On the applicability of the cumulant expansion method for the calculation of transport properties in electron-phonon systems
Petar Mitrić, Veljko Janković, Darko Tanasković, Nenad Vukmirović
TL;DR
The paper critically evaluates the cumulant expansion (CE) method within the independent-particle approximation (IPA) for calculating charge mobility in electron–phonon systems, using the Peierls and Fröhlich models as benchmarks against Boltzmann transport, Migdal (MA), and self-consistent Migdal (SCMA) approaches. It shows that CE, despite being perturbative in nature, can yield accurate mobility predictions at weak-to-moderate coupling and not-too-low temperatures, particularly when the interaction is momentum-dependent, where vertex corrections become significant.

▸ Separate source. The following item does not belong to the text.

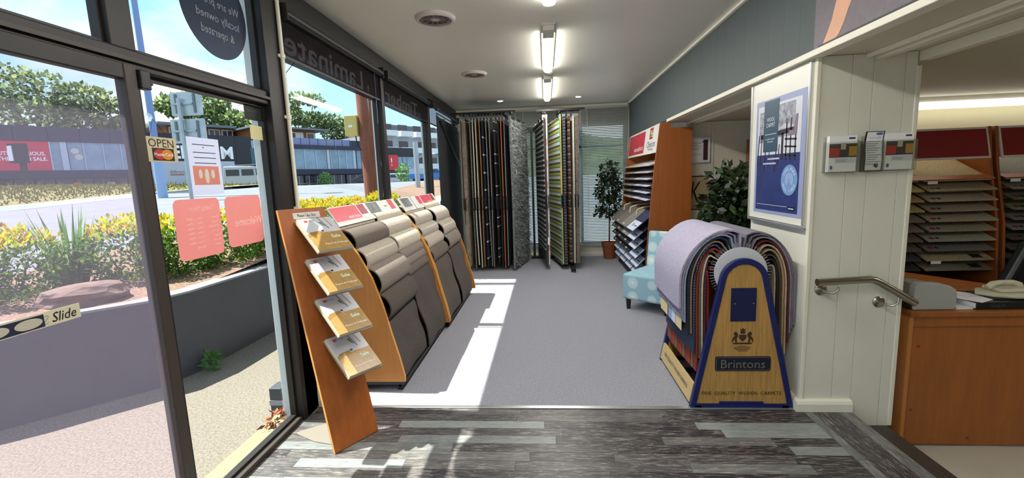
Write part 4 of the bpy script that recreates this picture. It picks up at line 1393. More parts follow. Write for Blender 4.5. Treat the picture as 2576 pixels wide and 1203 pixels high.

A central theoretical contribution is the argument that CE reproduces spectral sum rules up to order four, offering a justification for its improved performance over MA in several regimes; a practical criterion based on the convergence of n_e from sum rules guides where CE is reliable. The study also highlights limitations, including spectral tails at low temperatures and nonconvergence in Fröhlich-like cases with strong coupling, which can be mitigated by SCMA or alternative methods. Overall, CE emerges as a computationally efficient and reasonably accurate tool for mobility calculations within IPA, with caveats linked to convergence and tail effects that warrant careful numerical and analytical checks.
Abstract
We assess the accuracy of the cumulant expansion (CE) method, combined with the independent-particle approximation (IPA), for calculating charge mobility in electron-phonon systems. As representative testbeds, we consider the Peierls and Fröhlich models, which serve as simplified frameworks where accurate or numerically exact benchmarks are available. These are used to compare the CE results with those obtained using the Boltzmann formalism, the Migdal approximation, and its self consistent extension-approaches that are presently the most commonly employed alternatives for transport calculations. Supported by analytical arguments based on spectral sum rules and by our previous results for the Holstein model, we argue that, for weak to moderate coupling strengths and not-too-low temperatures, the CE within the IPA framework yields accurate results. In the case of the Peierls model, the role of vertex corrections is also discussed.